Data extract:
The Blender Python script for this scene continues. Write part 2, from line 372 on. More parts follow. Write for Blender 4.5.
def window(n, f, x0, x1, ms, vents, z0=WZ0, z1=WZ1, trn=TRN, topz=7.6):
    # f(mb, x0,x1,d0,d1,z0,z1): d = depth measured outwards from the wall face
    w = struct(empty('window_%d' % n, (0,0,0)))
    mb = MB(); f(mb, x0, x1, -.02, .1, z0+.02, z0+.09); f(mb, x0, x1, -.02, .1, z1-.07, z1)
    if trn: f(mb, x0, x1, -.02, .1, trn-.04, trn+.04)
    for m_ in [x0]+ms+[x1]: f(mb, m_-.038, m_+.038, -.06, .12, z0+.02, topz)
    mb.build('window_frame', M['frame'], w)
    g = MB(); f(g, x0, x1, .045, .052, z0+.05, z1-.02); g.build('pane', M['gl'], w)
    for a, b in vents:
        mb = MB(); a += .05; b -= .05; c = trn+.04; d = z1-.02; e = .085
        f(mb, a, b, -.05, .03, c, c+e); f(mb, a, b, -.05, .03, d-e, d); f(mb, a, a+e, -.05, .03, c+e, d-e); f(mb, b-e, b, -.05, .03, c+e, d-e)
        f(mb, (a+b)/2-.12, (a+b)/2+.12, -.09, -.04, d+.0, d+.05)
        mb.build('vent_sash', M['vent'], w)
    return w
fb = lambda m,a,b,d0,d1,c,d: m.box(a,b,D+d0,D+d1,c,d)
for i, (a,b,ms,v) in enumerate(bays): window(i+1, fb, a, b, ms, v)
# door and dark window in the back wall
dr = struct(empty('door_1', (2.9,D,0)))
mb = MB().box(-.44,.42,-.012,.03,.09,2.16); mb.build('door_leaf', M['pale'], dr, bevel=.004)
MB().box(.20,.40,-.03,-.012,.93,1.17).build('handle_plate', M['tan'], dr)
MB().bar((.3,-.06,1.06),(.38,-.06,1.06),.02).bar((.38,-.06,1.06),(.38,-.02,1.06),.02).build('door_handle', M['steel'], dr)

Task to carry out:
Copy out the whole listing, exactly as written.

Result of this task:
The Blender Python script for this scene continues. Write part 2, from line 372 on. More parts follow. Write for Blender 4.5.
def window(n, f, x0, x1, ms, vents, z0=WZ0, z1=WZ1, trn=TRN, topz=7.6):
    # f(mb, x0,x1,d0,d1,z0,z1): d = depth measured outwards from the wall face
    w = struct(empty('window_%d' % n, (0,0,0)))
    mb = MB(); f(mb, x0, x1, -.02, .1, z0+.02, z0+.09); f(mb, x0, x1, -.02, .1, z1-.07, z1)
    if trn: f(mb, x0, x1, -.02, .1, trn-.04, trn+.04)
    for m_ in [x0]+ms+[x1]: f(mb, m_-.038, m_+.038, -.06, .12, z0+.02, topz)
    mb.build('window_frame', M['frame'], w)
    g = MB(); f(g, x0, x1, .045, .052, z0+.05, z1-.02); g.build('pane', M['gl'], w)
    for a, b in vents:
        mb = MB(); a += .05; b -= .05; c = trn+.04; d = z1-.02; e = .085
        f(mb, a, b, -.05, .03, c, c+e); f(mb, a, b, -.05, .03, d-e, d); f(mb, a, a+e, -.05, .03, c+e, d-e); f(mb, b-e, b, -.05, .03, c+e, d-e)
        f(mb, (a+b)/2-.12, (a+b)/2+.12, -.09, -.04, d+.0, d+.05)
        mb.build('vent_sash', M['vent'], w)
    return w
fb = lambda m,a,b,d0,d1,c,d: m.box(a,b,D+d0,D+d1,c,d)
for i, (a,b,ms,v) in enumerate(bays): window(i+1, fb, a, b, ms, v)
# door and dark window in the back wall
dr = struct(empty('door_1', (2.9,D,0)))
mb = MB().box(-.44,.42,-.012,.03,.09,2.16); mb.build('door_leaf', M['pale'], dr, bevel=.004)
MB().box(.20,.40,-.03,-.012,.93,1.17).build('handle_plate', M['tan'], dr)
MB().bar((.3,-.06,1.06),(.38,-.06,1.06),.02).bar((.38,-.06,1.06),(.38,-.02,1.06),.02).build('door_handle', M['steel'], dr)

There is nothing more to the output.